“Heaviness in the heart of man makes it stoop; but a good word makes it glad.”

Proverbs 12:25

Never underestimate what God is going to do through the things you say and do today.


Although they come in all shapes and sizes, they’re powerful instruments to be sure.  When used rightly, they raise up another (edification); but, when wielded unwisely, they become devilish instruments of destruction like sharp razors that raze those who hear them.

Who of us has not experienced firsthand the truism of Solomon’s words about a “heavy heart”?  Assuredly, such malady of mind and soul “makes it stoop” (Heb. “shachah”—“to lie prostrate, fall down flat, to depress, etc.”  And, the picture here is one bowed down under a heavy burden.

Yet, interestingly, the word also means “to bow in homage or reverence to royalty or God” and to “humbly beseech.”  Thus, even in our heavy-heart situations we should still cry out to the One Who is our “Burden-Bearer” (Is. 53:4), knowing He will quickly come to our aid as we “cast on Him all of our cares” (I Pet. 5:7; Mt. 11:28-30).

In our Manna we also see the tremendous opportunity and responsibility we have to say “a good word” to those who are “stooped down with sorrow.”  The world is sad enough in its own right without our adding to it by vicious verbs, nasty nouns, acrid adjectives and adverbs, etc.  Much better are “words fitly (Heb. ‘ophen’—‘in season, appropriate, etc.’) spoken”—for they shall be cherished by the recipient as “apples of gold in picture frames of silver” (Prov. 25:11).
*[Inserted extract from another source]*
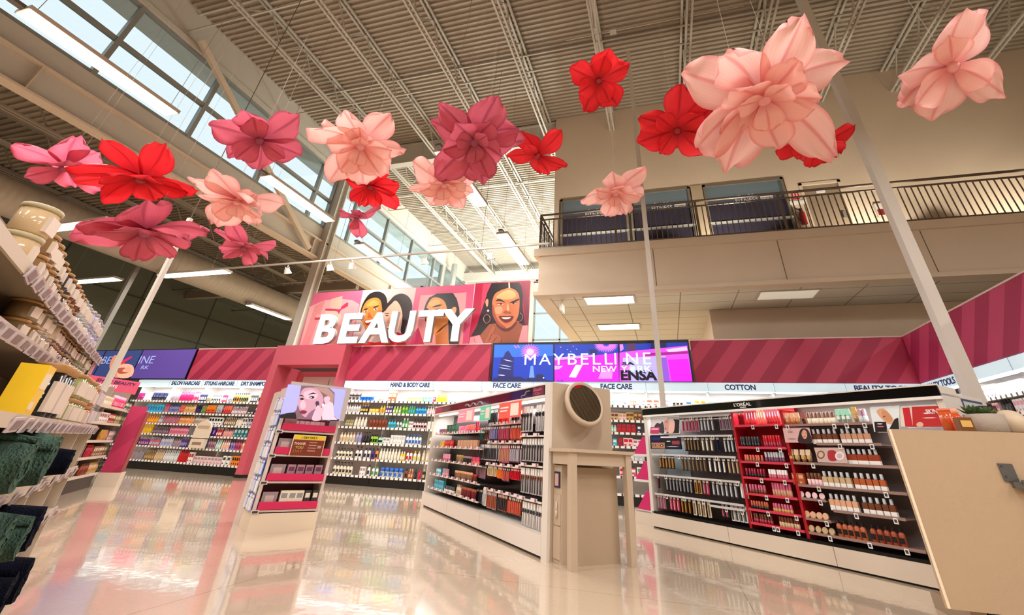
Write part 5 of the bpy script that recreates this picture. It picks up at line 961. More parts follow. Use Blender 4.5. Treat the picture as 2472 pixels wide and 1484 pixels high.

Too often when we see someone struggling we hesitate to say anything for fear of making things worse.  And, if we do speak, too often it’s some trite word of encouragement like “Cheer up; it’s going to get better,” which is like throwing a concrete block to a drowning man.

The words that “make a heavy heart glad (Heb. ‘samach’—‘to brighten up, cheer up, become joyful, rejoice, etc.’)” are gracious words that remind the hearer of God’s near Presence and the Savior’s tender care.  They do not minimize or discount the suffering one’s going through; however, they do remind him/her—particularly if they’re a believer—that God is near (Ps. 46:1) and working behind the scenes in his/her life (Rom. 8:28).

What about you, Pilgrim?

How are you doing today?

Is your heart happy or heavy?  Are you stepping up or stooping down?  Are you praising God or feeling pressured?  Whichever best describes you, stop right now and “tell it to Jesus—for He’s a Friend that’s well-known.”

Then ask the Lord to lead you to someone today who needs a “good word from the Lord” and “comfort them with the comfort with which you’ve been comforted” (II Cor. 1:3-4).  You might be surprised at the response you get and Who shows up to join in the conversation (Lk. 24:13-17; Dan. 3:24-25).